Office of Undergraduate Research notes increased grant funding in 2018-19 academic year

Noah Frick-Alofs/Daily Senior Staffer

An ad that encourages students to apply for an undergraduate research grant. This year, the Office of Undergraduate Research has received 37 percent more proposals than last year.

Zach Bright, Reporter

The Office of Undergraduate Research received a record-breaking 203 academic year undergraduate research grant applications this year and will fund 134 proposals, according to its 2018-2019 Academic Year summary.

This is a 37 percent increase in applications the office received and a subsequent 39 percent increase in number of awards given, the summary said. Peter Civetta, the director of the Office of Undergraduate Research, said the office better promoted these opportunities to eligible students than they had in the past.

“The forming of the office and the staffing enabled us to do significantly more outreach,” he said. “Particular to this year, such a big jump is tied to the fact that we can now get data from the registrar.”

University Provost Jonathan Holloway partly credited this outreach for the rise, but also speculated that University has been attracting more students looking for research opportunities.

“You guys are at Northwestern during an era when its academic reputation is just blowing up and escalating with each year,” Holloway said in an interview with The Daily last November. “It may be that we are attracting more students who … are interested in research than we have in the past.”

This academic year, the Office of the Registrar provided key information to the URG program about eligible students enrolled in 398- and 399-level classes as well as independent studies. In the past, Civetta said the URG program didn’t target students as specifically.

Despite schoolwide budgetary concerns, the number of grants awarded has remained proportional with years past, and Civetta said the office is responsible for raising its own money for grants. During the 2018-2019 academic year, the office accepted and fully funded 66 percent of applications, a slight increase from 65 percent last year.

The University changed its financing of the office this fiscal year by providing a set budget based on historical spending instead of retroactively approving funding, Holloway told The Daily.

Civetta said faculty from across the University review applications based on merit, evaluating the quality of projects and the proposals.

“There is no cap to the number of awards that they can give,” Civetta said.

Civetta said the office granted awards to students across all academic levels, but because older students take more research seminars, applicants tend to be upperclassmen.

SESP senior Ruthie Charendoff, who applied and received a year-long research grant through the office in the fall, said she heard about the program from friends and her thesis adviser.

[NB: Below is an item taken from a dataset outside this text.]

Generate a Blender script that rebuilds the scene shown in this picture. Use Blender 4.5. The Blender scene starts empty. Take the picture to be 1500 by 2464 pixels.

She is currently conducting research on the sexual health of modern Orthodox Jewish women.

“It’s really, really important that the undergrad research office is really supportive of non-STEM and social science research,” Charendoff said.

According to the URG’s academic year summary, the office, in its seventh year, has seen grant applications increase across disciplines, with a rise in applications from students representing many schools. Civetta said the largest increases in recent years have come in the arts, humanities and social sciences, as students focused on STEM are likely to already work in research labs as part of their 398- or 399-courses.

Straying away from the typical lab environment, Weinberg junior Amos Pomp heard about the grant through the Buffett Institute for Global Studies while developing sustainable waste management systems in Guatemala last summer. He received a grant to further review and monitor that work.

“The grant enables us to go back and see how the project is going, what’s working and what can be improved,” Pomp said.